Repeat the material exactly from its first line to the line that includes "cam.location = C0;". Skip pictures.

↓

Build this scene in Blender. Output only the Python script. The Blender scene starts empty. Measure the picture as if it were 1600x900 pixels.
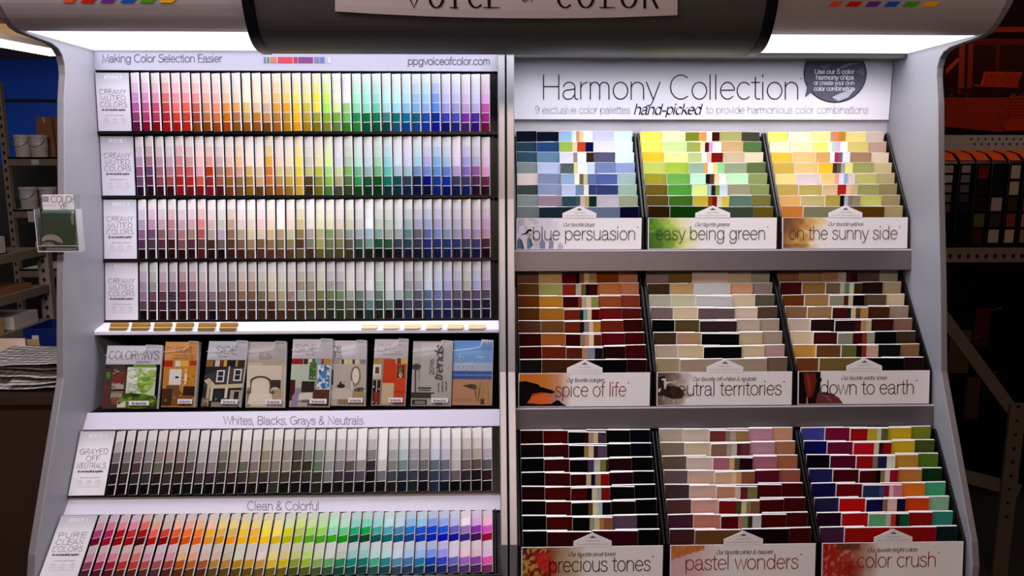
import bpy, math, random
from mathutils import Vector as V
random.seed(7)
SC = bpy.context.scene
COL = SC.collection
# ------------------------------------------------------------------ camera
F = 1200.0; TH = math.radians(9.2); PS = math.radians(1.6); C0 = V((0, 0, 1.6))
FW = V((math.sin(PS)*math.cos(TH), math.cos(PS)*math.cos(TH), -math.sin(TH)))
RT = V((math.cos(PS), -math.sin(PS), 0)); UP = RT.cross(FW)
cd = bpy.data.cameras.new('camera'); cam = bpy.data.objects.new('camera', cd); COL.objects.link(cam)
cd.sensor_width = 36; cd.lens = 36*F/1600; cd.clip_start = .05; cd.clip_end = 60
cam.location = C0; cam.rotation_euler = (math.pi/2-TH, 0, -PS); SC.camera = cam

def ray(x, y): return FW + RT*((x-800)/F) - UP*((y-450)/F)
def at(x, y, ax, val):
    d = ray(x, y); return C0 + d*((val-C0[ax])/d[ax])
def atY(x, y, Y): return at(x, y, 1, Y)
def on_plane(x, y, p, n):
    d = ray(x, y); return C0 + d*((p-C0).dot(n)/d.dot(n))

# ------------------------------------------------------------------ colour
def s2l(c): return c/12.92 if c <= .04045 else ((c+.055)/1.055)**2.4
def hx(h):
    if len(h) == 3: h = ''.join(c*2 for c in h)
    return tuple(s2l(int(h[i:i+2], 16)/255) for i in (0, 2, 4))
def mix(a, b, t): return tuple(a[i]*(1-t)+b[i]*t for i in range(3))
def smix(a, b, t):                       # mix in display space
    g = lambda v: max(v, 0)**(1/2.2)
    return tuple((g(a[i])*(1-t)+g(b[i])*t)**2.2 for i in range(3))
def alb(c, g=(1, 1, 1)): return tuple(min(.86, max(.002, c[i]*g[i])) for i in range(3))

# ------------------------------------------------------------------ materials
MATS = {}
def mat(name, col=None, rough=.5, metal=0, spec=.5, noise=0, nscale=20, emit=None, bump=0):
    m = bpy.data.materials.new(name); m.use_nodes = True
    nt = m.node_tree; b = nt.nodes['Principled BSDF']
    b.inputs['Roughness'].default_value = rough; b.inputs['Metallic'].default_value = metal
    b.inputs['Specular IOR Level'].default_value = spec
    if col is None:
        a = nt.nodes.new('ShaderNodeAttribute'); a.attribute_name = 'Col'
        nt.links.new(a.outputs['Color'], b.inputs['Base Color'])
    else:
        b.inputs['Base Color'].default_value = (*col, 1)
        if noise:
            tc = nt.nodes.new('ShaderNodeTexCoord'); n = nt.nodes.new('ShaderNodeTexNoise')
            n.inputs['Scale'].default_value = nscale; n.inputs['Detail'].default_value = 5
            nt.links.new(tc.outputs['Object'], n.inputs['Vector'])
            mx = nt.nodes.new('ShaderNodeMix'); mx.data_type = 'RGBA'
            mx.inputs[6].default_value = (*[c*(1-noise) for c in col], 1)
            mx.inputs[7].default_value = (*[min(1, c*(1+noise)) for c in col], 1)
            nt.links.new(n.outputs['Fac'], mx.inputs[0]); nt.links.new(mx.outputs[2], b.inputs['Base Color'])
            if bump:
                bp = nt.nodes.new('ShaderNodeBump'); bp.inputs['Strength'].default_value = bump
                bp.inputs['Distance'].default_value = .002
                nt.links.new(n.outputs['Fac'], bp.inputs['Height']); nt.links.new(bp.outputs['Normal'], b.inputs['Normal'])
    if emit:
        b.inputs['Emission Color'].default_value = (*emit[0], 1); b.inputs['Emission Strength'].default_value = emit[1]
    MATS[name] = m; return m
DIFF = 1.7
INK = mat('printed_card', None, .8, spec=.03)
GLOSS = mat('glossy_print', None, .3, spec=.25)
GREY = mat('grey_laminate', hx('aaaab2'), .42, noise=.06, nscale=60, bump=.05)
PANELM = mat('grey_panel_laminate', None, .42)
EDGE = mat('grey_edge_band', hx('a29ca2'), .4, noise=.05, nscale=50)
ALU = mat('brushed_aluminium', hx('98989d'), .38, metal=.6, noise=.08, nscale=30)
WHITE = mat('white_laminate', hx('dcdae6'), .4, noise=.02, nscale=30)
BLACK = mat('black_plastic', hx('08080a'), .3, spec=.3, noise=.15, nscale=40)
DARKM = mat('dark_hood_metal', hx('3b3835'), .45, metal=.2, noise=.08, nscale=25)
WING = mat('taupe_canopy_metal', hx('a89c9c'), .5, metal=.15, noise=.05, nscale=15)
SHELFM = mat('grey_shelf_metal', hx('7c767a'), .45, metal=.8, noise=.05, nscale=40)
BACKP = mat('grey_back_panel', hx('aaa7ae'), .5, noise=.05, nscale=40)
GLOW = mat('lit_diffuser', hx('eeeef4'), .4, emit=((.95, .93, 1.0), DIFF))
TUBE = mat('lit_tube', hx('eeeeee'), .4, emit=((1, .95, .93), 5.0))
CARD = mat('corrugated_card', hx('8a5c38'), .8, noise=.12, nscale=12, bump=.2)
STEEL = mat('painted_shelf_steel', hx('8a7c74'), .55, noise=.12, nscale=18)
STEELC = mat('perforated_steel', None, .6, spec=.3)
DKSTEEL = mat('dark_steel', hx('54483c'), .65, noise=.2, nscale=25)
STEELR = mat('dusty_steel', hx('7d6c5c'), .6, noise=.2, nscale=25)
PAIL = mat('white_pail_plastic', hx('c9bdb6'), .4, noise=.06, nscale=20)
BLUEW = mat('blue_wall_paint', hx('0a48c0'), .6, noise=.06, nscale=3)
FLOORM = mat('grey_floor', hx('2e2a28'), .5, noise=.15, nscale=5)
CEILM = mat('brown_ceiling', hx('84644c'), .8, noise=.12, nscale=4)
TAN = mat('tan_board', hx('c09a68'), .7, noise=.1, nscale=8)
DKWALL = mat('dark_wall_paint', hx('100d0d'), .7, noise=.1, nscale=4)
COUNTER = mat('brown_counter', hx('3a2418'), .55, noise=.2, nscale=10)
BLUEP = mat('blue_plastic', hx('0a2060'), .4, noise=.05, nscale=10)
def acrylic():
    m = bpy.data.materials.new('clear_acrylic'); m.use_nodes = True; nt = m.node_tree
    for n in list(nt.nodes): nt.nodes.remove(n)
    o = nt.nodes.new('ShaderNodeOutputMaterial'); t = nt.nodes.new('ShaderNodeBsdfTransparent')
    g = nt.nodes.new('ShaderNodeBsdfGlossy'); g.inputs['Roughness'].default_value = .05
    t.inputs['Color'].default_value = (.94, .95, .95, 1)
    fr = nt.nodes.new('ShaderNodeFresnel'); fr.inputs['IOR'].default_value = 1.4
    mx = nt.nodes.new('ShaderNodeMixShader')
    nt.links.new(fr.outputs[0], mx.inputs[0]); nt.links.new(t.outputs[0], mx.inputs[1])
    nt.links.new(g.outputs[0], mx.inputs[2]); nt.links.new(mx.outputs[0], o.inputs[0]); return m
ACR = acrylic()
ACRE = mat('acrylic_edge', hx('b9bcc0'), .15, spec=.8)

def cr(p, n=4):
    out = []
    for i in range(len(p)-1):
        a = p[max(i-1, 0)]; b = p[i]; c = p[i+1]; d = p[min(i+2, len(p)-1)]
        for k in range(n):
            t = k/n
            out.append(tuple(.5*((2*b[j])+(c[j]-a[j])*t+(2*a[j]-5*b[j]+4*c[j]-d[j])*t*t+(3*b[j]-a[j]-3*c[j]+d[j])*t**3) for j in (0, 1)))
    return out+[p[-1]]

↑

# Exercise answer:
Build this scene in Blender. Output only the Python script. The Blender scene starts empty. Measure the picture as if it were 1600x900 pixels.
import bpy, math, random
from mathutils import Vector as V
random.seed(7)
SC = bpy.context.scene
COL = SC.collection
# ------------------------------------------------------------------ camera
F = 1200.0; TH = math.radians(9.2); PS = math.radians(1.6); C0 = V((0, 0, 1.6))
FW = V((math.sin(PS)*math.cos(TH), math.cos(PS)*math.cos(TH), -math.sin(TH)))
RT = V((math.cos(PS), -math.sin(PS), 0)); UP = RT.cross(FW)
cd = bpy.data.cameras.new('camera'); cam = bpy.data.objects.new('camera', cd); COL.objects.link(cam)
cd.sensor_width = 36; cd.lens = 36*F/1600; cd.clip_start = .05; cd.clip_end = 60
cam.location = C0; cam.rotation_euler = (math.pi/2-TH, 0, -PS); SC.camera = cam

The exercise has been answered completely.